The rest of it you are so familiar with.  Joseph of Arimathea and Nicodemus go to Pilate and ask for His body [John 19:38-39].  And Pilate acquainted with the word that I said at the beginning – sometimes these desperate criminals suffer a week or longer on the cross.  And when those two godly Sanhedrins said, "He is dead," Pilate could not believe their words, and he sent for the centurion, and inquired from the Roman centurion, "Is He dead?" [Mark 15:44].           

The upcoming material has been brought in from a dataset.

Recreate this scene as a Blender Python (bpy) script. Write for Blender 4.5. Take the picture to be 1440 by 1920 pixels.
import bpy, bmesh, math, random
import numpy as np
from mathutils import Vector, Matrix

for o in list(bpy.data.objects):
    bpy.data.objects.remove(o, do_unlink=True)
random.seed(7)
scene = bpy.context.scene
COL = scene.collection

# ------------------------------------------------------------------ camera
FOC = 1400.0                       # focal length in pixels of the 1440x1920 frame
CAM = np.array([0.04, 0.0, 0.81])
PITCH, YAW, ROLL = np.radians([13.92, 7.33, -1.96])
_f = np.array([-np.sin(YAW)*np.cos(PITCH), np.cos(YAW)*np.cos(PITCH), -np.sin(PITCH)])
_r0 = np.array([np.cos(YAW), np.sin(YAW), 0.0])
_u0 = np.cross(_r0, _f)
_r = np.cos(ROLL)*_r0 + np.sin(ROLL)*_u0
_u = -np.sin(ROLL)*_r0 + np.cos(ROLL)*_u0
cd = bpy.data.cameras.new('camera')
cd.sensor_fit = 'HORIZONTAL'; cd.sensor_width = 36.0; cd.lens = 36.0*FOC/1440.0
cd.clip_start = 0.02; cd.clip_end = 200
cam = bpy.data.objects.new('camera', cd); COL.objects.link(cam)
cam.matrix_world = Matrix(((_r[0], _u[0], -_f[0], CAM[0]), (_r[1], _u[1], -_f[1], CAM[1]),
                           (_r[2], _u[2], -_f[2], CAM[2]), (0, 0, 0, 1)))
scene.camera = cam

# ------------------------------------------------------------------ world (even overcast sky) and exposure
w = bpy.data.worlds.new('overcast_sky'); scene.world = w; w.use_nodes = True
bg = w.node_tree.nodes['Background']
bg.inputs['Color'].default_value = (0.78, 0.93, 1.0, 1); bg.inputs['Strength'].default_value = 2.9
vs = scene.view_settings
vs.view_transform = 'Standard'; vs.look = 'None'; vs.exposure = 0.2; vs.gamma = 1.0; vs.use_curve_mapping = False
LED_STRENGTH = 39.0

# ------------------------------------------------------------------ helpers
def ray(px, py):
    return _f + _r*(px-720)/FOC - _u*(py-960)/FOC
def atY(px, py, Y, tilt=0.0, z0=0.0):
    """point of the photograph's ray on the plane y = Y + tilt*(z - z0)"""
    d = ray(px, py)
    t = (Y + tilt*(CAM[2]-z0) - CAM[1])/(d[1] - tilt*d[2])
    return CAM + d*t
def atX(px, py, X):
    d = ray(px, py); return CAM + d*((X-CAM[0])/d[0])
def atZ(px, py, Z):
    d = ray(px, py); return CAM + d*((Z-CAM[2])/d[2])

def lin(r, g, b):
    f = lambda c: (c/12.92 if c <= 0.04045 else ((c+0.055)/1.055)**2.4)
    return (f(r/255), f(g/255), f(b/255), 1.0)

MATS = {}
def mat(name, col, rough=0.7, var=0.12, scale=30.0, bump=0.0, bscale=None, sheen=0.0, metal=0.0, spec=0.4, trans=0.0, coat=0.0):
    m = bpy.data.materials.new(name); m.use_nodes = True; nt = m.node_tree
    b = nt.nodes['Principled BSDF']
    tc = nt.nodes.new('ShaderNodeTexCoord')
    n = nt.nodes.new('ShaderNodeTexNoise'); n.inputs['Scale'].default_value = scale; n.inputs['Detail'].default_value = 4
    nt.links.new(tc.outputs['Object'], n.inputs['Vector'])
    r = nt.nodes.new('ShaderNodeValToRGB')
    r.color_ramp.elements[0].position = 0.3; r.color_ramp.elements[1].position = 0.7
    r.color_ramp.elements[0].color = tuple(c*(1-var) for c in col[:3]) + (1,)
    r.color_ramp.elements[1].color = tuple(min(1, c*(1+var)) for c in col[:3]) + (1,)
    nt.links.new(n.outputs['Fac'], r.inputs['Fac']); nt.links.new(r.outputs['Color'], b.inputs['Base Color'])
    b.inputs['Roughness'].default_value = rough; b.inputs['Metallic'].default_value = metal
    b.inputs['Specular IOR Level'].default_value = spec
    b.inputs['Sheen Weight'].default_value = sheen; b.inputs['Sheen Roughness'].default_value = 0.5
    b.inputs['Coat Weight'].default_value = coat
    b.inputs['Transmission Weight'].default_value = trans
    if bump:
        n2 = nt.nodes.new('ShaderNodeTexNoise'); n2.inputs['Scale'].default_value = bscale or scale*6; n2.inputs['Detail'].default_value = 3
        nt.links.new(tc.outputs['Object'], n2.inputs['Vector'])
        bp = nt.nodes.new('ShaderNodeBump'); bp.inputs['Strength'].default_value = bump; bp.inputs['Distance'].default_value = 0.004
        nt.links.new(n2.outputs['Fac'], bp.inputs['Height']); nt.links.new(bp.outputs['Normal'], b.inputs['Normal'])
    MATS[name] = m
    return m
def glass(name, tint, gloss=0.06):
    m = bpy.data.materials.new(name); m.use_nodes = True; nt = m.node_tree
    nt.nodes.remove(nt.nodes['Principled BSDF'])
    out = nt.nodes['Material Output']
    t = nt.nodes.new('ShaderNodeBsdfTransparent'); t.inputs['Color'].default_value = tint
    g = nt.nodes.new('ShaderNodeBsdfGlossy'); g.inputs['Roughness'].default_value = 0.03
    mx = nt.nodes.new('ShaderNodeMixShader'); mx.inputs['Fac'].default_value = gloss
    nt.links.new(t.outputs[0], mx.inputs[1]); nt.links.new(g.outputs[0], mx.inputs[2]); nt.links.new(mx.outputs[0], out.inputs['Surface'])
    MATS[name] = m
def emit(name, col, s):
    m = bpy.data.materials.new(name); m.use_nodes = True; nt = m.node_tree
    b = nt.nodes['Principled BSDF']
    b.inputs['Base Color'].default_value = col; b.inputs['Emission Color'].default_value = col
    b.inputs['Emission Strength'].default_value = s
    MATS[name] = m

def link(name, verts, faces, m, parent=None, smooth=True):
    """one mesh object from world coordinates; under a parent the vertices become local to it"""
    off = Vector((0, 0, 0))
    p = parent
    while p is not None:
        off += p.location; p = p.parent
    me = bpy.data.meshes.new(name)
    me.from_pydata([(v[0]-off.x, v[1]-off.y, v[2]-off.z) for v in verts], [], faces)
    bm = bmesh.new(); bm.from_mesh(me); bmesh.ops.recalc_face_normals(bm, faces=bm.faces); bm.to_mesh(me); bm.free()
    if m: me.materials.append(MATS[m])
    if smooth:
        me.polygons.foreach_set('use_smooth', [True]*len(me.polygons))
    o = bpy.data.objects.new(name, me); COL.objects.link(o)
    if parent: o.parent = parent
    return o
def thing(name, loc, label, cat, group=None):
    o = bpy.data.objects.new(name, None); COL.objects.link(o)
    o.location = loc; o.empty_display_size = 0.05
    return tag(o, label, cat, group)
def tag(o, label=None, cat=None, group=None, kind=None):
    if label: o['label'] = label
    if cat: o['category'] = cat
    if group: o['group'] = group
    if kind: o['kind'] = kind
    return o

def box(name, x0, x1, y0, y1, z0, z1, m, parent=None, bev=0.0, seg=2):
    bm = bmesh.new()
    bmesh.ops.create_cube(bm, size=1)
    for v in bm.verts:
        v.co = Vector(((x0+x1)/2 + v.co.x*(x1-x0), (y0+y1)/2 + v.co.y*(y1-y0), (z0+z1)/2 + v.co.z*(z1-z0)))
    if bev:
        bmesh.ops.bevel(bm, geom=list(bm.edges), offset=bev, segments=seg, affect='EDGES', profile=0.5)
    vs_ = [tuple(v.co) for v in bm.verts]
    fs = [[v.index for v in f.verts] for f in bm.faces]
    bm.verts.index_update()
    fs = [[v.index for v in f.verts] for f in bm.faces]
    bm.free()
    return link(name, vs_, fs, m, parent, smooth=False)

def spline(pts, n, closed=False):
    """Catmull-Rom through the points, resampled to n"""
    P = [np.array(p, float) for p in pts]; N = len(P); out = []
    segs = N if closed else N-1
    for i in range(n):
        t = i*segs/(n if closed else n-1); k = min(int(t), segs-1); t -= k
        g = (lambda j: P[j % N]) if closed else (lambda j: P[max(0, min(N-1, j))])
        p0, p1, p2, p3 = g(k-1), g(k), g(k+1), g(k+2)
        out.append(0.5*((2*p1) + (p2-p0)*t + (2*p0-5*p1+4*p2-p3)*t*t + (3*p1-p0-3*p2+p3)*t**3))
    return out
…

And the centurion replied, "He is dead [Mark 15:45].  He is dead.  And to make doubly sure, we broke the bones of those insurrectionists on either side.  But so surely was He dead, we brake not His bones [John 19:31-33].  One of our soldiers thrust a spear into His heart.  And when he withdrew it, there flowed out blood and water.  He is dead.  He is dead" [John 19:34-35]. And they took the body of our Lord and wrapped it in linen with spices, and tenderly, lovingly laid it away in the tomb of Joseph of Arimathea [John 19:38-41].  

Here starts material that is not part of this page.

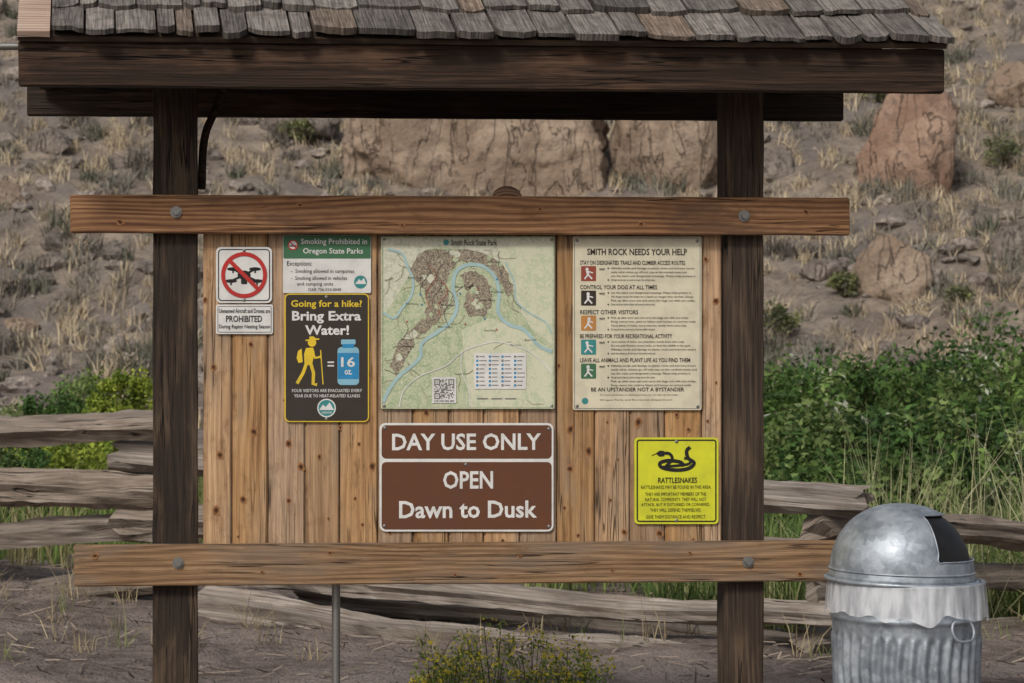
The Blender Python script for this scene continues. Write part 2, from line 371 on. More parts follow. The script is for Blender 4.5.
    def screws(s,L_):
        for i,(x,y) in enumerate(L_):
            a=s.L(x,y); bm=bmesh.new(); bmesh.ops.create_uvsphere(bm,u_segments=10,v_segments=6,radius=.0058)
            for v in bm.verts: v.co.y*=.4
            me=bpy.data.meshes.new('screw');bm.to_mesh(me);bm.free();o=bpy.data.objects.new('screw_%d'%i,me);o.location=(a[0],-.001,a[1]);link(o,s.e,m_steel)

# no drones
s=Sign('no_drones_sign',216,247,272,303,P['white'],5)
s.frame('border',218,249,270,301,1.,P['black'],1,4)
for i,(dx,dy) in enumerate(((-11,-6),(11,-6),(-13,6),(13,6))):
    s.disc('rotor_%d'%i,244+dx,275+dy,6,P['black'],1,1.8); s.stroke('arm_%d'%i,[(244,275),(244+dx,275+dy)],2,P['black'],1.4,False); s.stroke('mast_%d'%i,[(244+dx,275+dy),(244+dx,275+dy+4)],1.6,P['black'],1.6,False)
s.disc('drone_body',244,275,6.5,P['black'],1.8,4.5); s.rect('camera_pod',241,278,247,284,P['black'],2,1)
s.ring('prohibition_ring',244,275,23,4,P['red'],2.6); s.stroke('prohibition_bar',[(229,260),(259,290)],4,P['red'],3,False)
s.screws([(244,250.5),(244,300)])
s=Sign('drone_prohibition_sign',216,304.5,273,334,P['white'],2)
s.frame('border',217.5,306,271.5,332.5,.7,P['grey'],1,1.5)
s.text('Unmanned Aircraft and Drones are',219,308.5,270,313,P['black'],bold=.01)
s.text('PROHIBITED',226,315.5,262,322,P['black'],bold=.015)
s.text('During Raptor Nesting Season',219,324.5,270,329.5,P['black'],bold=.01)
# smoking
s=Sign('no_smoking_sign',283,235,371,293,P['white'],1.5)
s.rect('header',283.4,235.4,370.6,258.5,P['green'],1,1)
s.ring('prohibition_ring',293,245,5.2,1.2,P['red'],2.4);s.disc('ring_back',293,245,4.8,P['white'],1.6);s.stroke('cigarette',[(289.5,246),(296.5,246)],1.3,P['black'],2,False);s.stroke('bar',[(289.6,241.6),(296.4,248.4)],1.1,P['red'],2.8,False)
s.text('Smoking Prohibited in',301,238.5,367,245.8,P['white'],bold=.012)
s.text('Oregon State Parks',303,248,363,255.3,P['white'],bold=.012)
s.text('Exceptions:',287,261,312,267,P['char'],bold=0)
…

When you look upon that scene and see our Lord die, who did that?  Who crucified the Savior?  Well, Judas did it.  He did it, that traitor.  Pontius Pilate did it.  He did it, vacillating procurator.  The Jewish nation did it.  They did it.  The Roman soldiers did it.  They did it.

If you’ll search your heart, as before and unto God, you’ll say, "Lord, I did it.  I did it."  We drove those nails through His hands.  And we crowned Him with thorns.  And we thrust that spear into His side.  We did it.  Our sins brought our Savior to Golgotha.  And our sins nailed Him to the tree. 

O God, what enduring, abounding love that You would thus suffer for me and for us [1 Corinthians 15:3], that our sins might be washed away [Revelation 1:5], that someday we could stand before God pure and holy as though we had never done wrong [Jude 1:24], and be invited by the very angels, pure and tenuous – the white angels of heaven – to be invited into the city of God’s saints!  O Lord, how could we ever thank Thee enough, praise Thee enough?  Great God, what Jesus has done for us!

And to you who have listened to this message from God, how we could pray that without loss of one we will all someday be in heaven together.  Jesus died that we might be washed clean and pure; that we might be saved [John 3:16].  And all God asks of us is that we open our hearts heavenward and Christ-ward and God-ward and invite the Lord Jesus into our homes, into our hearts, into our lives and let Him be for us, the dearest, sweetest friend we could ever know.  Wherever you are is a good where to give your heart to Christ.  This is the time of all times that God has chosen for you to accept the Lord Jesus as your Savior.  And right where you are, bow your head and say, "Lord Jesus, come into my heart.  I accept Thee as my Lord and Savior."  And if you don’t know what that could mean and you don’t know how that it might be done, call us.  On the screen you will see a telephone number, and there will be a godly counselor there answering your call.   Do it now, and may the Lord make you the dearest, happiest child of God who ever walked this pilgrim way.

And to the great throng in the house of the Lord this solemn morning hour, "Pastor, this is God’s day for me.  The Lord has spoken to my heart and I am answering with my life."  Some, "I want to accept Him as my Savior."  Some, "I want my family to come into the fellowship of this dear church and we are all coming this morning."  And others, "I am answering the call of the Spirit in my heart."  As God shall press the appeal, answer with your life.  On the first note of the first stanza, come and welcome, while we stand and while we sing.